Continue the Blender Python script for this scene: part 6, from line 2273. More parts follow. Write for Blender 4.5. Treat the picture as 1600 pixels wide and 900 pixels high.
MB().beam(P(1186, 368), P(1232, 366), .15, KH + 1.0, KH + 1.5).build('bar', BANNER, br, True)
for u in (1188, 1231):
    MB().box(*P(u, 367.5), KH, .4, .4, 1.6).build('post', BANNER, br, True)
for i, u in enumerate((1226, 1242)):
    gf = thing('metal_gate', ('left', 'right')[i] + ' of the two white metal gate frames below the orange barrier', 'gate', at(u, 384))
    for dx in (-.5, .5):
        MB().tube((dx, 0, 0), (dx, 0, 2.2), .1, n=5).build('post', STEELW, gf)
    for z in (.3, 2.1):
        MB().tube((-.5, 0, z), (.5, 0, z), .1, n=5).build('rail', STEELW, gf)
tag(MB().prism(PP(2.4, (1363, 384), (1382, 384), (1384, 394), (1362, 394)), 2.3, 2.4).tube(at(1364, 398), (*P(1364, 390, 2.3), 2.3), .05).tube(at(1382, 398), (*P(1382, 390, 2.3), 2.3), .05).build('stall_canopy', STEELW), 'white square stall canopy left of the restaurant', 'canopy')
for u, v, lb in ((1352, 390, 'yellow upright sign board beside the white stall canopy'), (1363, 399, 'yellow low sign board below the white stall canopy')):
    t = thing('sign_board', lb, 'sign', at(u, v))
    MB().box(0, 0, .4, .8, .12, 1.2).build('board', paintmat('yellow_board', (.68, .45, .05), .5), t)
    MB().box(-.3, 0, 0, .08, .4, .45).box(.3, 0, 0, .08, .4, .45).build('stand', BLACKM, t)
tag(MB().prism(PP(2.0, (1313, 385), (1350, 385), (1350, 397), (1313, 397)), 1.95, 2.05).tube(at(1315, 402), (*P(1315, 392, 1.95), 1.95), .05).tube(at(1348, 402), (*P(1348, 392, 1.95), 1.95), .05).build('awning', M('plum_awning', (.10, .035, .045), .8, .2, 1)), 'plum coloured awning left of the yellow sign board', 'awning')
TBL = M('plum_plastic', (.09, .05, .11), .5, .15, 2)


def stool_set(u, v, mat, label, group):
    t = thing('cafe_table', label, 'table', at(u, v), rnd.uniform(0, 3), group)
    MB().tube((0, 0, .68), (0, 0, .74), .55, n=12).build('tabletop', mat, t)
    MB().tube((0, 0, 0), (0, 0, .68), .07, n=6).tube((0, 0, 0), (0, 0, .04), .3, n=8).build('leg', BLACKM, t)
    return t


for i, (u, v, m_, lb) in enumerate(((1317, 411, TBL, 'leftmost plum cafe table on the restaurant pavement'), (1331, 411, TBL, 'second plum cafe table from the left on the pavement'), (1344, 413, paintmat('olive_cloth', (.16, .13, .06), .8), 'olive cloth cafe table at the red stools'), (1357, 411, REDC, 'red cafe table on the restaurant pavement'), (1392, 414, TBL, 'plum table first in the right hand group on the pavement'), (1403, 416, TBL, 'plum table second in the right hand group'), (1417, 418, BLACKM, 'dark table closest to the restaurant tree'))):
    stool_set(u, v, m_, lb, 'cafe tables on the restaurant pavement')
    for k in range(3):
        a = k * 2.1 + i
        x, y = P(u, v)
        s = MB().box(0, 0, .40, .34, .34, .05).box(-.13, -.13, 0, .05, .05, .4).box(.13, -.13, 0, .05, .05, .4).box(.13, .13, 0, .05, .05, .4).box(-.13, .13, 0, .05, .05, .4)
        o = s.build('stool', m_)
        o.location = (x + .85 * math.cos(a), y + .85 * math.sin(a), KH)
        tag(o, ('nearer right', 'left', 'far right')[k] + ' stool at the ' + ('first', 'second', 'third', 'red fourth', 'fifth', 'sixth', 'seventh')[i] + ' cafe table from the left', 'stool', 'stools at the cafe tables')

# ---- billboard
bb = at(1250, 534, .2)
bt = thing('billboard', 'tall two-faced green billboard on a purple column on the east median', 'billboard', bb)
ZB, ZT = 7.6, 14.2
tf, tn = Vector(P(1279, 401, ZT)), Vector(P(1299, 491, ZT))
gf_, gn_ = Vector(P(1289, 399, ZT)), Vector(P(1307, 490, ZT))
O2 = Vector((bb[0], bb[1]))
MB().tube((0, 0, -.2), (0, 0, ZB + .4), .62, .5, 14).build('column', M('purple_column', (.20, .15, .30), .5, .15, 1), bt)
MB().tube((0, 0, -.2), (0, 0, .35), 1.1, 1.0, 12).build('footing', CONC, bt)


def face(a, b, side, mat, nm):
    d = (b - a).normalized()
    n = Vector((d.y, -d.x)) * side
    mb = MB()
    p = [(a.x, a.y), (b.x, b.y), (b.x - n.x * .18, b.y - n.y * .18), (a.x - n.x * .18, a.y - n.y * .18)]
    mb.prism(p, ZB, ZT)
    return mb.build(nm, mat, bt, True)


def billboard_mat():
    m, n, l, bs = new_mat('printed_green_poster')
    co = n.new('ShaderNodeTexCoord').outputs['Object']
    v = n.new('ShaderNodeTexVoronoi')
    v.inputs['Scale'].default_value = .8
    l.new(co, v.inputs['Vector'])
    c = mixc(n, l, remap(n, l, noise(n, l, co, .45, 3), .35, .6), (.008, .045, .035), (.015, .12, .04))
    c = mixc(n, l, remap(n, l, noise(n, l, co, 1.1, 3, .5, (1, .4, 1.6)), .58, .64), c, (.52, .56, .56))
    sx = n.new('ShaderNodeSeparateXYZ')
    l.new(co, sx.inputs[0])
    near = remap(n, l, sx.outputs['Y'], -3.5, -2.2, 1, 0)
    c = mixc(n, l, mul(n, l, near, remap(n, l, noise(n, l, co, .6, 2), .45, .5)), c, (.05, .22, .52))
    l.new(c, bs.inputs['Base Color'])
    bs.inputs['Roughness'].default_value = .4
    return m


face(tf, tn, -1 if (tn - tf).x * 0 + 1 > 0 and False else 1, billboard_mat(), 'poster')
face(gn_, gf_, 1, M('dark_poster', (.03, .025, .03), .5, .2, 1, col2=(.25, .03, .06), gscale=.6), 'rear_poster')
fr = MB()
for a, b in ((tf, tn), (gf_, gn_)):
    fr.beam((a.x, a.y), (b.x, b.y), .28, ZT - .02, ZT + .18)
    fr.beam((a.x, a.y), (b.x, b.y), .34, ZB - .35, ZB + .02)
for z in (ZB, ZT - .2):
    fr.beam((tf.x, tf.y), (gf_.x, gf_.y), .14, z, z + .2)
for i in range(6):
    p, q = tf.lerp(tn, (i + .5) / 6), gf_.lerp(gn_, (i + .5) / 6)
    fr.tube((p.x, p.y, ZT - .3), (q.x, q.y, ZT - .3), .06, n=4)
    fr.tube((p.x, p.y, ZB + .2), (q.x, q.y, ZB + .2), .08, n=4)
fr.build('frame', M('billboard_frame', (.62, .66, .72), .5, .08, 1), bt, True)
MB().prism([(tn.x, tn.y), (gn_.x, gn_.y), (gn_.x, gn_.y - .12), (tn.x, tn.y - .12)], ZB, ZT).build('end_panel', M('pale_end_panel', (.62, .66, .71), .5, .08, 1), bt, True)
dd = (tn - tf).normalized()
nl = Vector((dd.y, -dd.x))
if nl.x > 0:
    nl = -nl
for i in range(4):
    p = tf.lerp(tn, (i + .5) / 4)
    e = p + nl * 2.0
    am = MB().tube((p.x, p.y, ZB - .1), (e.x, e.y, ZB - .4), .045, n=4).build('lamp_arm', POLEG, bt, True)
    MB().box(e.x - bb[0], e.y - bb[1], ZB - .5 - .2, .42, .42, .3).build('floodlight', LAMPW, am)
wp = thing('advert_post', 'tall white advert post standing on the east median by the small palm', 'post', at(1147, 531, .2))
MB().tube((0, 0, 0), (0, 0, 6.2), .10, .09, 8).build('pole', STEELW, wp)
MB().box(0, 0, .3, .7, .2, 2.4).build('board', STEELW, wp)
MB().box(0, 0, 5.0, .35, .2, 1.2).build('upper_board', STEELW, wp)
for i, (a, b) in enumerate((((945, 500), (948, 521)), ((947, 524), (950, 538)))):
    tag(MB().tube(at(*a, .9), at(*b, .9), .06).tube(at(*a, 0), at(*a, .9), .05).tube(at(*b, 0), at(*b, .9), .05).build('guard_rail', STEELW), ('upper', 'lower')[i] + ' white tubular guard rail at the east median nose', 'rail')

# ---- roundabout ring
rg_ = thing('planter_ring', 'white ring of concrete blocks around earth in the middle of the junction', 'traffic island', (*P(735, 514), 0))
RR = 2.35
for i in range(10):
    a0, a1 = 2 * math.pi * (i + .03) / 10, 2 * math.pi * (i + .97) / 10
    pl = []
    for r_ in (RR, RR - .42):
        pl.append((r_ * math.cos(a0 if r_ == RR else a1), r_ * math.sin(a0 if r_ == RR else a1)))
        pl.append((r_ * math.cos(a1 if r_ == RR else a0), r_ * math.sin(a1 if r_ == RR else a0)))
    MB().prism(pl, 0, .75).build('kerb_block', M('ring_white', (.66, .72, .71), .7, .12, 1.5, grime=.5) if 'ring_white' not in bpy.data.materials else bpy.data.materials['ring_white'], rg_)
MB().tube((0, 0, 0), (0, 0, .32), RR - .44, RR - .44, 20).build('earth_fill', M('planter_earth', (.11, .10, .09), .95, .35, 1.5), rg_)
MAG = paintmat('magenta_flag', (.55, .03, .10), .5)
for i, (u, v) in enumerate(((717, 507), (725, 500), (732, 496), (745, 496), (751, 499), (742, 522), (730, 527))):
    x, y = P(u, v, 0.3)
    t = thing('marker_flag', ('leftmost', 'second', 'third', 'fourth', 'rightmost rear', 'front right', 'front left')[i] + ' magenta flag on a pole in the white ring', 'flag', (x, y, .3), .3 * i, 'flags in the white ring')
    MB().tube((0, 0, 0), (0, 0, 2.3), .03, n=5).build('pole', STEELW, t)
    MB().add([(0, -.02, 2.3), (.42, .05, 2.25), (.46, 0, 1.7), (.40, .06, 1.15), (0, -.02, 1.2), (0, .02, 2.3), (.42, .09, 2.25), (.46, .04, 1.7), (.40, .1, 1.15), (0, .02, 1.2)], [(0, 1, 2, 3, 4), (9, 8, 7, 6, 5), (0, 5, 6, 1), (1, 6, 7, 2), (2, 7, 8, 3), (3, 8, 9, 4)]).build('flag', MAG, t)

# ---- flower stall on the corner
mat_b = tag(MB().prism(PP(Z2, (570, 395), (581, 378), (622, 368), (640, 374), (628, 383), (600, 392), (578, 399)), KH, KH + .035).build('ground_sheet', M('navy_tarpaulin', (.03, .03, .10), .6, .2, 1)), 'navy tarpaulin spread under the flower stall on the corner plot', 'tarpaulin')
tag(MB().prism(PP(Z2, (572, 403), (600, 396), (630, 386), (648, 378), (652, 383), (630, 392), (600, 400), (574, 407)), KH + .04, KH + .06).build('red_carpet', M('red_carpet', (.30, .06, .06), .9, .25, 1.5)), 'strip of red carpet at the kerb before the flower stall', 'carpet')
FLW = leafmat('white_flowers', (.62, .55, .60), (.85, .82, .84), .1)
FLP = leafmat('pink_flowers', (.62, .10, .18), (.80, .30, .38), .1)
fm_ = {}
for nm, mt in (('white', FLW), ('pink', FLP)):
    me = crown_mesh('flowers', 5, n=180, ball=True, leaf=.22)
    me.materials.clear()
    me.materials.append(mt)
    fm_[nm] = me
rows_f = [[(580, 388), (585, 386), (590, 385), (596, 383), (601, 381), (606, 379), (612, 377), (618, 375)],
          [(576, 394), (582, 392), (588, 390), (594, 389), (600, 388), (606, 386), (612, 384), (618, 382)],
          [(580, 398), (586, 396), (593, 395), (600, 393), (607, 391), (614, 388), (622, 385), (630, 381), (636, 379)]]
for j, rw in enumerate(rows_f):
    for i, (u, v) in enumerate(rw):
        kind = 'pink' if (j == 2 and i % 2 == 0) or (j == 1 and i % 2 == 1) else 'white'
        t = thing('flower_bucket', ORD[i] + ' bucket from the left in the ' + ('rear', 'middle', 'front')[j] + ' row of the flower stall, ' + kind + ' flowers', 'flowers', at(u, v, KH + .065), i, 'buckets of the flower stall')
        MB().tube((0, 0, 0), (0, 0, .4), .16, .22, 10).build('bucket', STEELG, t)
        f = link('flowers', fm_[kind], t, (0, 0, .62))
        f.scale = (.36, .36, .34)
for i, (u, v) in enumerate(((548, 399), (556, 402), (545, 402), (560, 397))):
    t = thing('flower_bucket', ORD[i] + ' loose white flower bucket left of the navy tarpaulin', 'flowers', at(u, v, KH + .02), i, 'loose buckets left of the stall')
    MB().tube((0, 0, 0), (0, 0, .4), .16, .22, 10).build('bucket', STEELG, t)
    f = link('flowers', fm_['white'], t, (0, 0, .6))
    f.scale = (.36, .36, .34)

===

▶ [Exercise brief]
Using the material above, gather every line that includes "from".

▶ [Result of this exercise]
Continue the Blender Python script for this scene: part 6, from line 2273. More parts follow. Write for Blender 4.5. Treat the picture as 1600 pixels wide and 900 pixels high.
for i, (u, v, m_, lb) in enumerate(((1317, 411, TBL, 'leftmost plum cafe table on the restaurant pavement'), (1331, 411, TBL, 'second plum cafe table from the left on the pavement'), (1344, 413, paintmat('olive_cloth', (.16, .13, .06), .8), 'olive cloth cafe table at the red stools'), (1357, 411, REDC, 'red cafe table on the restaurant pavement'), (1392, 414, TBL, 'plum table first in the right hand group on the pavement'), (1403, 416, TBL, 'plum table second in the right hand group'), (1417, 418, BLACKM, 'dark table closest to the restaurant tree'))):
        tag(o, ('nearer right', 'left', 'far right')[k] + ' stool at the ' + ('first', 'second', 'third', 'red fourth', 'fifth', 'sixth', 'seventh')[i] + ' cafe table from the left', 'stool', 'stools at the cafe tables')
        t = thing('flower_bucket', ORD[i] + ' bucket from the left in the ' + ('rear', 'middle', 'front')[j] + ' row of the flower stall, ' + kind + ' flowers', 'flowers', at(u, v, KH + .065), i, 'buckets of the flower stall')